True to his word, he let a caustic violin and classical keyboards battle it out on Cockney Rebel’s debut album The Human Menagerie, songs like ‘Muriel The Actor’, ‘Mirror Freak’ and ‘Death Trip’ possessing a rare confidence, arrogance and doomed, decadent insanity. I proved my devotion by penning the Cockney Rebel logo on my arm for all to see while ignoring the abuse of my schoolmates who mocked me for liking such a ‘mincing dummy’. But there was nothing mincing about 1974’s stand-alone hit ‘Judy Teen’ or The Psychomodo, an album that still stands as lost glam masterpiece.

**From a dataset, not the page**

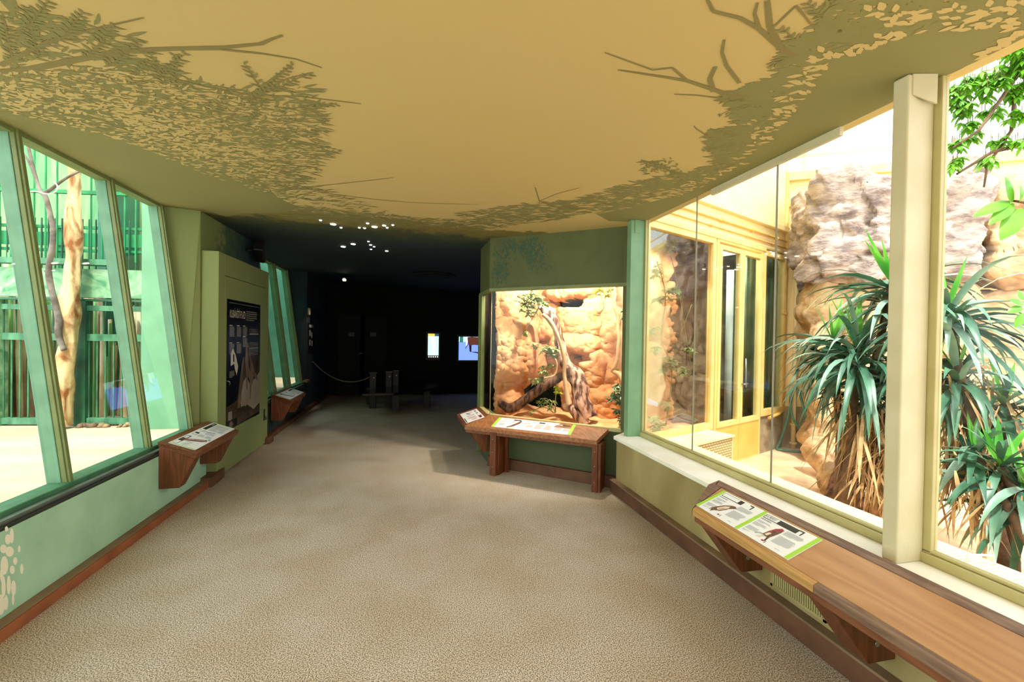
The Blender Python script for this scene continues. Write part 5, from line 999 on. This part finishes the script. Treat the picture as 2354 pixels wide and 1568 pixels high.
# ================================================================== ENCLOSURE (left)
ZF = .48
mat('yard_floor', 'd2bfa4', .9, 'b39c84', 1.4, stretch=(.6, 2, 1), bump=.1)
mat('fence_green', '1f9a5c', .5, '178048', 4); mat('fence_dark', '2c6a48', .55, '1d4a34', 6); mat('fence_worn', '5a9470', .6, '2f6446', 10, stretch=(1, 1, .4)); mat('camo', 'a5c8a0', .6, '4c8c62', 4.2, dist=1.5); mat('backdrop', 'a3c488', .8, '5c9668', 1.8, stretch=(1.6, 1, .35), dist=1.2)
mat('pole_cream', 'f4e8c8', .8, 'c2a478', 7, stretch=(1, 1, .4)); mat('pole_brown', 'a88c6c', .85, '5e4a38', 7, stretch=(1, 1, .4)); mat('pole_green', '8fc27a', .7, '4f9a5c', 6, stretch=(1, 1, .3)); mat('trunk_bare', 'f2cf9c', .75, '9a5c2c', 5, stretch=(1.6, 1.6, .7), bump=.5, ramp=(.36, .55), dist=.6); mat('branch_grey', '8c8078', .8, '5a4c44', 8)
mat('splay_green', '76ab88', .5, '679c7a', 3, dist=.5); mat('teal_wall', '447f68', .7, '376c58', 2, dist=1)
MB().box((-10, -5, .30), (-2.30, 12.2, ZF)).build('floor_enclosure', 'yard_floor', loc=(0, 0, 0), kind='structure')
Fp, Fq = onz(0, 978, ZF), onz(335, 978, ZF); fd = (Fq - Fp); fd.z = 0; fd.normalize(); fn = V((fd.y, -fd.x, 0))    # fn towards viewer
def fpx(px, py, d_=0): return onp(px, py, Fp + fn * d_, fn)
def fs(px, py, d_=0): return (fpx(px, py, d_) - Fp).dot(fd)
def fq(s_, d_, z): return V((Fp.x, Fp.y, 0)) + fd * s_ + fn * d_ + V((0, 0, z))
def fbox(b, s0, s1, d0, d1, z0, z1, mi=0): b.hexa([fq(s0, d0, z0), fq(s1, d0, z0), fq(s1, d1, z0), fq(s0, d1, z0)], [fq(s0, d0, z1), fq(s1, d0, z1), fq(s1, d1, z1), fq(s0, d1, z1)], mi)
fz = lambda px, py: fpx(px, py).z
SL0, SL1 = fs(8, 800) - 1.6, fs(337, 800); SM_ = fs(192, 800)
fe = thing('cage_fence', 'green steel bar fence with mid rail behind the debarked trunk', 'fence', fq(.8, 0, ZF))
for s0, s1 in ((fs(8, 800), SM_ - .06), (SM_ + .06, SL1)):
    for q0, q1 in ((ZF + .02, ZF + .09), (1.47, 1.55), (1.82, 1.88)): b = MB(); fbox(b, s0, s1, -.03, .03, q0, q1); b.build('rail', 'fence_worn', fe)
    b = MB(); k = int((s1 - s0) / .085)
    for i in range(k + 1): s_ = s0 + (s1 - s0) * i / k; b.tube([fq(s_, 0, ZF + .09), fq(s_, 0, 1.47)], .009, 6, caps=False)
    o = b.build('lower_bars', 'fence_worn', fe); o['kind'] = 'stuff'
    b = MB(); k = int((s1 - s0) / .13)
    for i in range(k + 1): s_ = s0 + (s1 - s0) * i / k; b.tube([fq(s_, 0, 1.55), fq(s_, 0, 1.93)], .008, 6, caps=False)
    o = b.build('upper_bars', 'fence_dark', fe); o['kind'] = 'stuff'
b = MB(); fbox(b, SM_ - .06, SM_ + .06, -.05, .05, ZF, 1.95); b.build('post', 'fence_dark', fe)
b = MB(); fbox(b, SL0, fs(8, 800), -.05, .05, ZF, 1.95); b.build('post', 'camo', fe)
b = MB(); fbox(b, SL0, SL1, -.03, .04, 1.97, 2.30); b.build('painted_beam', 'camo', fe); b = MB(); fbox(b, SL0, SL1 - .25, -.03, .08, 2.345, 2.41); b.build('top_beam', 'fence_worn', fe); b = MB(); fbox(b, SL0, SL1, -.02, .05, 1.93, 1.955); b.build('lip', 'fence_dark', fe)
# tall mesh of thin bars above
b = MB(); 
for i in range(18): s_ = SL0 + 1.2 + i * .125; b.tube([fq(s_, -.1, 2.41), fq(s_, -.1, 4.6)], .010, 6, caps=False)
fbox(b, SL0 + 1, SL1 - .1, -.12, -.08, 3.20, 3.24); o = b.build('upper_cage', 'fence_green'); tag(o, 'thin green upright bars above the painted beam', 'cage'); 
# second fence with the bright band
f2_ = thing('inner_fence', 'bright green fence with broad band behind the front bars', 'fence', fq(.8, -.9, ZF))
def z2(px, py): return fpx(px, py, -.9).z
b = MB(); fbox(b, -1.5, 2.0, -.93, -.90, z2(200, 566), z2(200, 536)); b.build('band', 'fence_green', f2_)
for y0 in (523, 576): b = MB(); fbox(b, -1.5, 2.0, -.94, -.90, z2(200, y0 + 3), z2(200, y0 - 3)); b.build('rail', 'fence_green', f2_)
b = MB()
for i in range(40): s_ = -1.4 + i * .085; b.tube([fq(s_, -.88, ZF), fq(s_, -.88, z2(200, 505))], .010, 6, caps=False)
o = b.build('bars', 'fence_dark', f2_); o['kind'] = 'stuff'
for px in (140, 240, 60): s_ = fs(px, 700, -.9); b = MB(); fbox(b, s_ - .07, s_ + .07, -.98, -.93, ZF, z2(200, 520)); b.build('post', 'fence_green', f2_)
# poles standing between the fences
random.seed(21)
PX = [14, 24, 34, 44, 54, 66, 76, 88, 100, 112, 124, 200, 209, 217, 226, 236, 284, 291, 298, 308, 318, 329]; TY = [600, 580, 640, 660, 600, 690, 665, 640, 700, 655, 700, 640, 655, 700, 688, 690, 692, 700, 705, 708, 712, 716]
for i, (x, y) in enumerate(zip(PX, TY)):
    d_ = -.25 - .3 * ((i * 7) % 3) / 3; a = fpx(x, y + random.randint(-8, 8), d_); r_ = random.uniform(.022, .038); s_ = (a - fq(0, d_, 0)).dot(fd)
    b = MB(); b.tube([fq(s_ + random.uniform(-.04, .04), d_, ZF), fq(s_, d_, (ZF + a.z) / 2), fq(s_, d_, a.z)], [r_ * 1.1, r_, r_ * .85], 8, rough=.15)
    o = b.build('bamboo_pole', ('pole_cream', 'pole_green', 'pole_brown', 'pole_cream')[i % 4]); tag(o, 'upright cane pole standing behind the green fence bars', 'pole', 'canes behind the cage fence')
b = MB()
for i in range(130):
    s_ = random.uniform(-1.0, 1.9); d_ = random.uniform(-.85, -.62); h = random.uniform(1.1, 1.45) if i % 2 else random.uniform(1.6, 2.05); r_ = random.uniform(.012, .028); b.tube([fq(s_, d_, ZF), fq(s_ + random.uniform(-.05, .05), d_, h)], r_, 6, mi=random.choice((0, 0, 1, 2)), caps=False)
o = b.build('reed_screen', ['pole_cream', 'pole_brown', 'pole_green']); tag(o, 'dense screen of reeds and sticks behind the fence', 'reeds', kind='stuff')
b = MB(); fbox(b, -3.5, 1.95, -1.62, -1.5, ZF - .1, 5.5); b.build('wall_enclosure_back', 'backdrop', loc=(0, 0, 0), kind='structure')
b = MB(); b.box((-2.97, 5.70, ZF), (-2.30, 5.80, 3.3)); b.build('wall_enclosure_splay', 'splay_green', loc=(0, 0, 0), kind='structure')
b = MB(); b.box((-4.1, 6.9, ZF), (-4.0, 12.0, 3.6)); b.box((-4.1, 11.9, ZF), (-2.3, 12.0, 3.6)); b.build('wall_enclosure_teal', 'teal_wall', loc=(0, 0, 0), kind='structure')
# trunk and branch
def tdep(px, py): return (fpx(px, py, .18) - EYE).dot(ray(CXP, CYP).normalized())
TD = tdep(155, 900)
log('bare_trunk', 'thick debarked orange trunk standing before the green fence', [(145, 979, 15), (144, 940, 16), (146, 890, 17), (149, 847, 17), (156, 790, 15), (160, 740, 17), (162, 680, 17), (167, 640, 15), (170, 590, 14), (171, 520, 15), (171, 450, 13), (171, 380, 13), (171, 300, 12)], TD, 'trunk_bare', .34, 20, 5, 'trunk')
BP = [(147, 806, 5), (135, 770, 6.5), (135, 735, 6.5), (126, 695, 6), (113, 640, 6), (114, 600, 6), (120, 570, 6), (122, 530, 5), (115, 493, 4.5), (104, 452, 4.5), (92, 438, 4), (78, 392, 3.5), (68, 350, 3.2), (60, 318, 3)]
o = log('crooked_branch', 'grey crooked branch growing up beside the debarked trunk', BP, TD - .12, 'branch_grey', .15, 10, 6, 'branch')
for pts in ([(100, 443, 4), (116, 436, 3.5), (134, 422, 3), (160, 405, 2.4), (186, 393, 2)], [(92, 438, 3.4), (66, 372, 2.4), (40, 338, 2)], [(114, 636, 3), (104, 622, 2.5)]):
    Q, RQ = pxtube(pts, TD - .12, sub=5); b = MB(); b.tube(Q, RQ, 8); b.build('twig', 'branch_grey', o)
mat('rope_white', 'e6e2d4', .7); Q, RQ = pxtube([(55, 444, 1.4), (80, 440, 1.4), (110, 446, 1.4), (128, 440, 1.4), (132, 428, 1.4), (124, 418, 1.2)], TD - .2, sub=5); b = MB(); b.tube(Q, RQ, 6); o = b.build('tied_rope', 'rope_white'); tag(o, 'white rope knotted round the crooked branch', 'rope')
# low pile at the fence foot
b = MB(); a = fq(SM_ + .3, .06, ZF)
for i in range(30): q = fq(SM_ + random.uniform(.05, .6), random.uniform(-.02, .12), ZF); r_ = random.uniform(.02, .05); b.tube([q, q + V((0, 0, r_))], [r_, r_ * .4], 6, rough=.3)
o = b.build('bark_pile', 'pole_brown'); tag(o, 'small heap of bark bits at the fence foot', 'bark', kind='stuff')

The artistic good times couldn’t last and they didn’t, Harleys dictatorial leadership and hubris causing the original Cockney Rebel line-up to depart, his most fondly remembered tune ‘Make Me Smile’ arriving months later as a public denouncement of his former co-conspirators demands over shitty pay and a share of the songwriting credits. Ironically, by replacing them with the kind of session yes men he had always professed to hate, his control freakery gradually began to diminish his muse, right at the moment ‘Make Me Smile’ and its parent album The Best Years Of Our Lives turned him into a bonafide star adored by the same dumb fucks who’d once ridiculed me so mercilessly.

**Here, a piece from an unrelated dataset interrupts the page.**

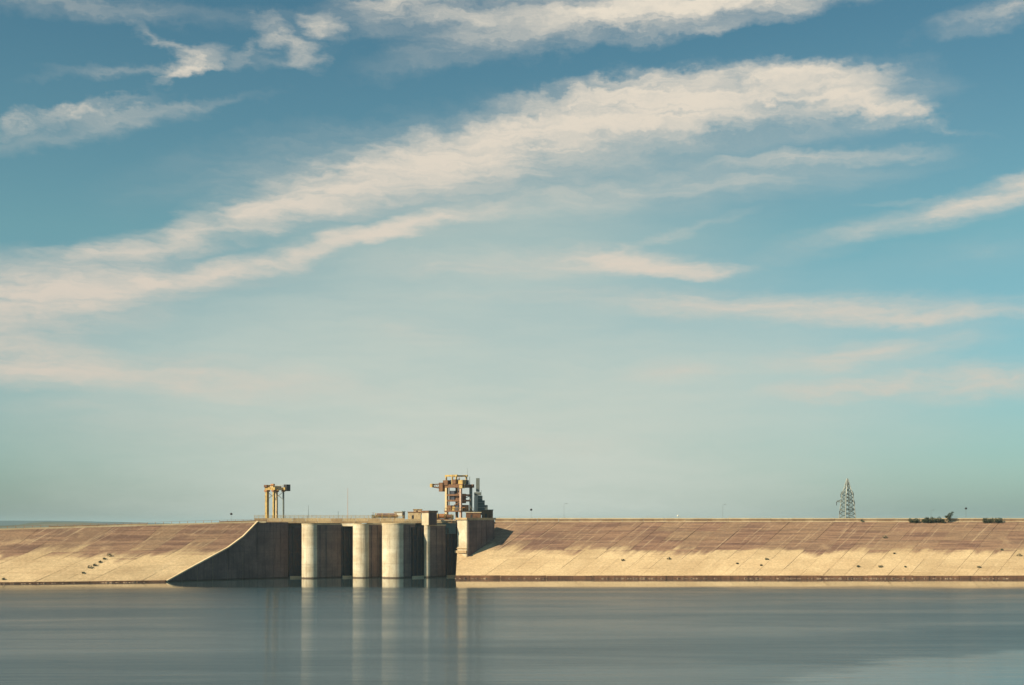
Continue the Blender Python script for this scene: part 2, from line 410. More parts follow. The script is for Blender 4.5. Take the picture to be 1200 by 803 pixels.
def water_mat():
    m, nt, b = new_mat('reservoir_water', 0.1, 0.5)
    P = wpos(nt)
    b.inputs['IOR'].default_value = 1.33
    b.inputs['Base Color'].default_value = (0.035, 0.06, 0.068, 1)
    # wind bands: long patches across the view where the ripples are stronger
    band = noise(nt, mapping(nt, P, rot=(0, 0, R(4)), scale=(0.007, 0.026, 0.02)), 1, 6, 0.6, 0.6)
    sep = nt.nodes.new('ShaderNodeSeparateXYZ'); nt.links.new(P, sep.inputs[0])
    # calm lee strip along the foot of the dam
    lee = smooth(nt, math_(nt, 'MULTIPLY_ADD', noise(nt, mapping(nt, P, scale=(0.02, 0.04, 0.02)), 1, 3), 40.0, sep.outputs[1]), 530, 565)
    # slick at the near right
    gr = nt.nodes.new('ShaderNodeTexGradient'); gr.gradient_type = 'SPHERICAL'
    wob = vmath(nt, 'MULTIPLY_ADD', vmath(nt, 'SUBTRACT', noise(nt, mapping(nt, P, scale=(0.05, 0.10, 0.1)), 1, 5, 0.65, color=True), (0.5, 0.5, 0.5)), (34, 26, 0), P)
    nt.links.new(mapping(nt, wob, (128, 195, 0), (0, 0, R(28)), (104, 82, 1), 'TEXTURE'), gr.inputs[0])
    slick = smooth(nt, gr.outputs['Fac'], 0.0, 0.12)
    r1 = noise(nt, mapping(nt, P, scale=(0.07, 1.1, 1)), 1, 3, 0.55)
    r2 = noise(nt, mapping(nt, P, scale=(0.02, 0.28, 1)), 1, 3, 0.5)
    hgt = math_(nt, 'MULTIPLY_ADD', r1, 0.5, math_(nt, 'MULTIPLY', r2, 1.0))
    amp = smooth(nt, band, 0.30, 0.70, 0.66, 1.0)
    amp = math_(nt, 'MULTIPLY', amp, math_(nt, 'MULTIPLY_ADD', slick, -0.45, 1.0))
    amp = math_(nt, 'MULTIPLY', amp, math_(nt, 'MULTIPLY_ADD', lee, -0.97, 1.0))
    bp = nt.nodes.new('ShaderNodeBump'); bp.inputs['Distance'].default_value = 0.16
    nt.links.new(math_(nt, 'MULTIPLY', amp, 0.9), bp.inputs['Strength'])
    nt.links.new(hgt, bp.inputs['Height']); nt.links.new(bp.outputs[0], b.inputs['Normal'])
    # ripple crests lie across the view: slopes vary mostly along y
    b.inputs['Anisotropic'].default_value = 1.0
    tg = nt.nodes.new('ShaderNodeCombineXYZ'); tg.inputs[1].default_value = 1.0; nt.links.new(tg.outputs[0], b.inputs['Tangent'])
    nt.links.new(math_(nt, 'MULTIPLY_ADD', amp, 0.155, 0.02), b.inputs['Roughness'])
    return m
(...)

Of course, in the summer of 1976, Johnny Rotten, the Sex Pistols and punk immediately consigned Steve Harley and his like to history. The unsuccessful yet wonderful Timeless Flight had already been and gone by then, its oblique messages and new found romanticism somehow reflecting my own, just turned 16 year old, sense of longing and self-doubt. But that really was it. Just eight months later, ‘Here Comes The Sun’ and Love’s A Prima Donna completed his journey into sappy sentimentality.
Wholly absorbed by own punk and post punk present, Steve Harley disappeared from my thoughts until 2005 when I went along to Reading’s Hexagon Theatre for a full blown rerun of a vintage Cockney Rebel show. As passionate as ever about his music, his natural generosity with fans old and new still shone through, so much so that I dug out The Human Menagerie and The Psychomodo for the first time in decades.
The mid-seventies may not have been the best years of my life but Steve Harley’s grand, often over reaching, artistic vision were an essential element that made them infinitely more interesting and bearable. The records he released during those few short years continue to be ignored. But there’s no denying that his songs actively encouraged my generation to escape the weighty chains of the sixties while furthering our education in literature, poetry and art. For that alone I will be forever grateful!